→ SET EXERCISE:
Extract the full listing verbatim and drop any pictures from your copy.

→ EXCERPTED DATA:
/---
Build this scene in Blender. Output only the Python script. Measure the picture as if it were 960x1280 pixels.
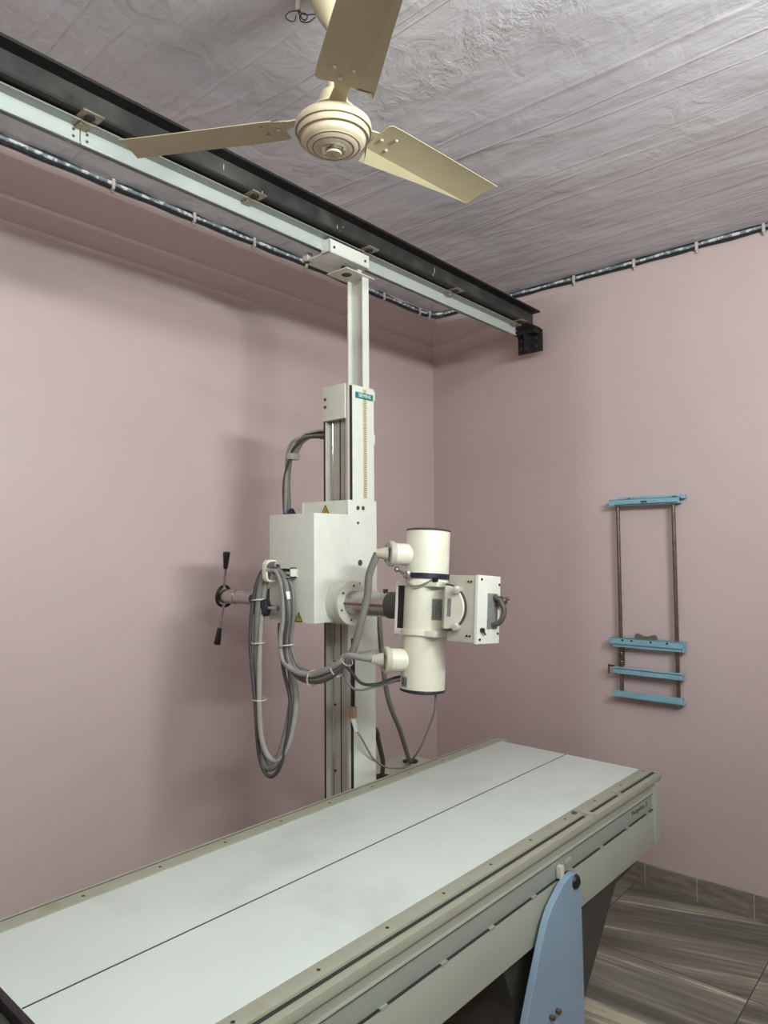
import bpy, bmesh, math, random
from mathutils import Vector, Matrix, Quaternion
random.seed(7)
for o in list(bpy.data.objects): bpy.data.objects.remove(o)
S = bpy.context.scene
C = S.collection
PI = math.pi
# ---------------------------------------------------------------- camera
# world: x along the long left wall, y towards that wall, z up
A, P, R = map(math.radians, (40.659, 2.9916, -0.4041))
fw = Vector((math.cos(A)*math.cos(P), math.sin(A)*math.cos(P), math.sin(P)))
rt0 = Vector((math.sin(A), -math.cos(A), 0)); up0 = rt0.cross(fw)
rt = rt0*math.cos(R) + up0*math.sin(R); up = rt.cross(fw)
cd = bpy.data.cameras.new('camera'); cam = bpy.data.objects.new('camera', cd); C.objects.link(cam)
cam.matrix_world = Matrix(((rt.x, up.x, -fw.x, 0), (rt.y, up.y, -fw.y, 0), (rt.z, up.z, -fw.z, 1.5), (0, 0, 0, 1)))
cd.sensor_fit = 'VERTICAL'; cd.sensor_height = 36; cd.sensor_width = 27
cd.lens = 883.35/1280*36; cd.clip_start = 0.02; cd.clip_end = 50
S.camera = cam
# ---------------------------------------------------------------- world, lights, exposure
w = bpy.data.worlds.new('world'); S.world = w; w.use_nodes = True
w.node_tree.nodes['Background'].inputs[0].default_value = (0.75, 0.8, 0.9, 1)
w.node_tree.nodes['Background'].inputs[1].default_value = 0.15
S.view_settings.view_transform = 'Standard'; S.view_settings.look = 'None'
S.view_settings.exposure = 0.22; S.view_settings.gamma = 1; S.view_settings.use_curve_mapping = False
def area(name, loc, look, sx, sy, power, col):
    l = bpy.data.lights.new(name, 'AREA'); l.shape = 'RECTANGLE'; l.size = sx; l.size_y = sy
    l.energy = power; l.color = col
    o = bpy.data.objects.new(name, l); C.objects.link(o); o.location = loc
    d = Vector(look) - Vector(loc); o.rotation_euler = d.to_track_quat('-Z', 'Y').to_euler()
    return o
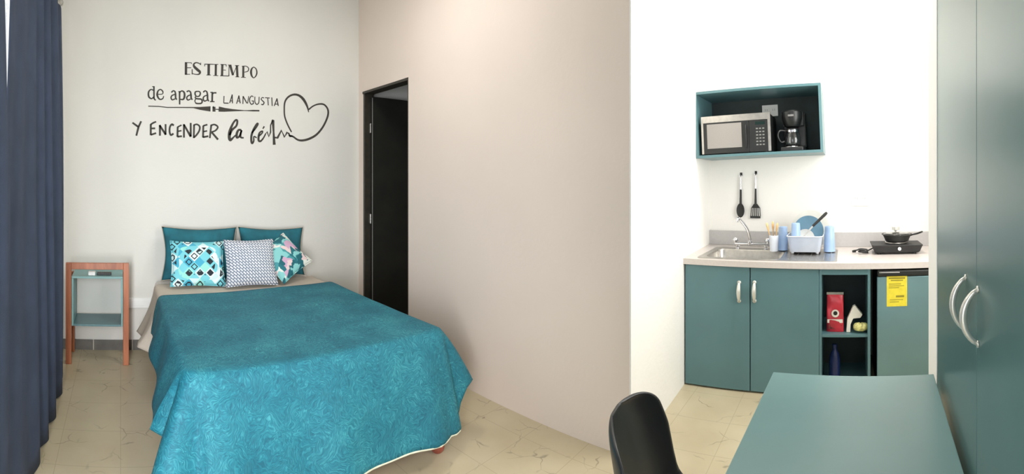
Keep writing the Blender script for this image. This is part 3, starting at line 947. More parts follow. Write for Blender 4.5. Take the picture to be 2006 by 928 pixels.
\---
→ SOLUTION FOR THIS EXERCISE:
Build this scene in Blender. Output only the Python script. Measure the picture as if it were 960x1280 pixels.
import bpy, bmesh, math, random
from mathutils import Vector, Matrix, Quaternion
random.seed(7)
for o in list(bpy.data.objects): bpy.data.objects.remove(o)
S = bpy.context.scene
C = S.collection
PI = math.pi
# ---------------------------------------------------------------- camera
# world: x along the long left wall, y towards that wall, z up
A, P, R = map(math.radians, (40.659, 2.9916, -0.4041))
fw = Vector((math.cos(A)*math.cos(P), math.sin(A)*math.cos(P), math.sin(P)))
rt0 = Vector((math.sin(A), -math.cos(A), 0)); up0 = rt0.cross(fw)
rt = rt0*math.cos(R) + up0*math.sin(R); up = rt.cross(fw)
cd = bpy.data.cameras.new('camera'); cam = bpy.data.objects.new('camera', cd); C.objects.link(cam)
cam.matrix_world = Matrix(((rt.x, up.x, -fw.x, 0), (rt.y, up.y, -fw.y, 0), (rt.z, up.z, -fw.z, 1.5), (0, 0, 0, 1)))
cd.sensor_fit = 'VERTICAL'; cd.sensor_height = 36; cd.sensor_width = 27
cd.lens = 883.35/1280*36; cd.clip_start = 0.02; cd.clip_end = 50
S.camera = cam
# ---------------------------------------------------------------- world, lights, exposure
w = bpy.data.worlds.new('world'); S.world = w; w.use_nodes = True
w.node_tree.nodes['Background'].inputs[0].default_value = (0.75, 0.8, 0.9, 1)
w.node_tree.nodes['Background'].inputs[1].default_value = 0.15
S.view_settings.view_transform = 'Standard'; S.view_settings.look = 'None'
S.view_settings.exposure = 0.22; S.view_settings.gamma = 1; S.view_settings.use_curve_mapping = False
def area(name, loc, look, sx, sy, power, col):
    l = bpy.data.lights.new(name, 'AREA'); l.shape = 'RECTANGLE'; l.size = sx; l.size_y = sy
    l.energy = power; l.color = col
    o = bpy.data.objects.new(name, l); C.objects.link(o); o.location = loc
    d = Vector(look) - Vector(loc); o.rotation_euler = d.to_track_quat('-Z', 'Y').to_euler()
    return o
Keep writing the Blender script for this image. This is part 3, starting at line 947. More parts follow. Write for Blender 4.5. Take the picture to be 2006 by 928 pixels.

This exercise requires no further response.